Chicago The American Lumberman
655 Pages
1907
Hard Cover with Plastic Dust Sleeve
The first volume of this work was devoted to certain general subjects and to eastern Canada; this volume takes up the history of the lumber industry of the United States in detail. An appropriate beginning is found in connection with white pine. It is possible that the first trees cut on American soil by white men were yellow pine; and during certain periods the southern wood, perhaps, contributed more largely to the export trade of the colonies and of the United States than did white pine ; but the latter was earlier the basis for an industry of magnitude, and, until the close of the Nineteenth Century, furnished more than any other one species, or more than any group of related species, to the internal commerce of the country.
While the southern pines were and are famous in the export trade, they supplied at home, until within a generation, hardly more than a local requirement; whereas white pine was in demand almost everywhere throughout the continent and sold in large quantities, not only in the states in which it grew but even in states which were abundantly supplied with pines of their own growth, and, furthermore, it furnished the chief building and finishing material necessary in the development of the great prairie regions west of the Mississippi River. It was the white pine that of all the timber resources of the North American continent first attracted the attention of explorers, and it was the white pine that was first the subject of Royal or legislative enactment.

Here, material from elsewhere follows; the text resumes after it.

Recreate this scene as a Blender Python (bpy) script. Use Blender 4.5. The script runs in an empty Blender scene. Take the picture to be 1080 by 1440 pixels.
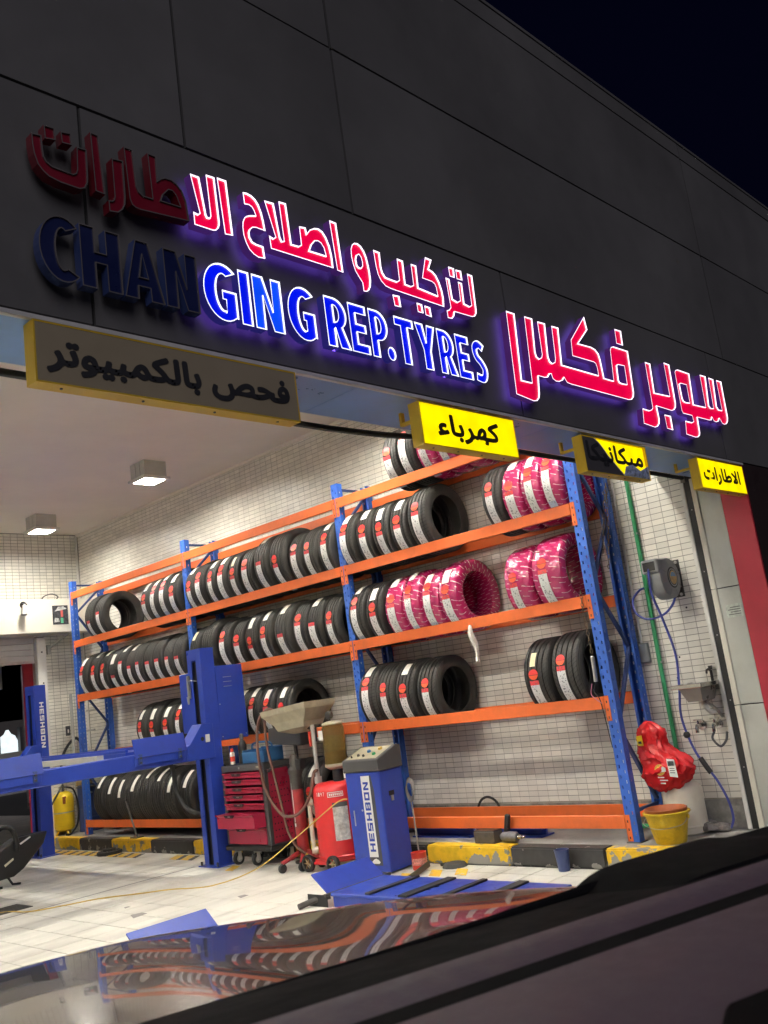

This volume of the "History of the Lumber Industry of America" is, therefore, devoted very largely to the history of the white pine industry. This history is appropriately considered in its geographical relationships, and, for the sake of convenience, a beginning is made with the white pine State farthest east-a Commonwealth known for generations as the Pine Tree State, although for more than a half century pine has been second to spruce in volume of product. Beginning with Maine, the other New England states appropriately come after and then the white pine belt is followed across New York and Pennsylvania.
The history of those wonderful, virgin forests which stretched from the St. Croix River of Maine to the Red River of the North has almost been finished, and there survive only the remnants of those great resources in scattered groups of trees or in decimated woodlands, which stand as reminders of once magnificent forests of an extent and of a value to man never excelled, if equaled.